Biden Nominates Indian American Sopen B. Shah to be U.S. Attorney for Western District of Wisconsin
- If confirmed, she would be the only second woman to lead the U.S. Attorney’s Office in Madison.
President Joe Biden has nominated Sopen B. Shah to be United States Attorney for the Western District of Wisconsin. She would succeed Scott Blader, a Trump appointee, who resigned in 2021. Longtime Assistant U.S. Attorney Tim O’Shea is currently in charge of the office temporarily.
If confirmed, Shah would be the only second woman to lead the U.S. Attorney’s Office in Madison.
Shah was among six nominees announced on June 6 as U.S. attorneys in the country.

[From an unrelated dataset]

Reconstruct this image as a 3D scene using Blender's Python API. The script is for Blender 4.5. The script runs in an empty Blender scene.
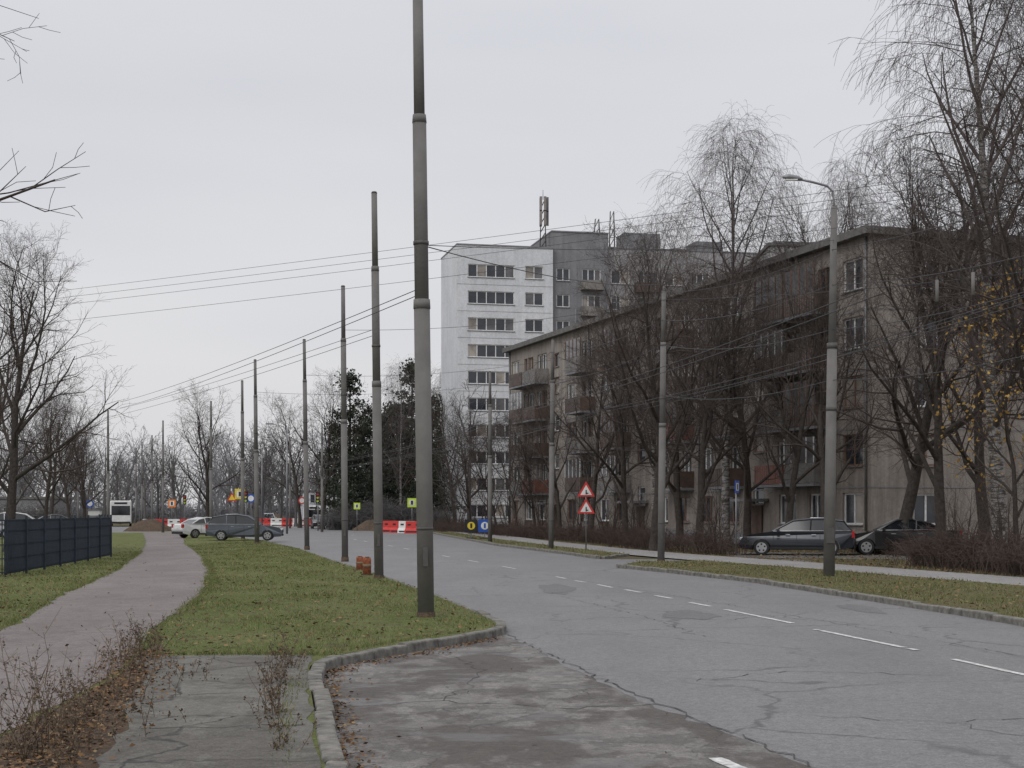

They were chosen “for their devotion to enforcing the law, their professionalism, their experience and credentials, their dedication to pursuing equal justice for all, and their commitment to the independence of the Department of Justice,” a White House statement said.
Currently a counsel at Perkins Coie LLP where she has practiced since 2019, she is an award-winning brief writer and experienced oral advocate. She also handles high-stakes litigation in trial courts, including a voting rights case in the U.S. District Court for the Western District of Wisconsin and a multimillion-dollar shareholder-dispute trial in Dane County Circuit Court, according to her Perkins Coie LLP profile.
Shah was previously a Deputy Solicitor General of Wisconsin from 2017 to 2019. She served as a law clerk for Judge Debra Ann Livingston on the U.S. Court of Appeals for the Second Circuit and Judge Amul R. Thapar on the U.S. District Court for the Eastern District of Kentucky. She received her J.D. from Yale Law School in 2015 and A.B., magna cum laude, from Harvard College in 2008.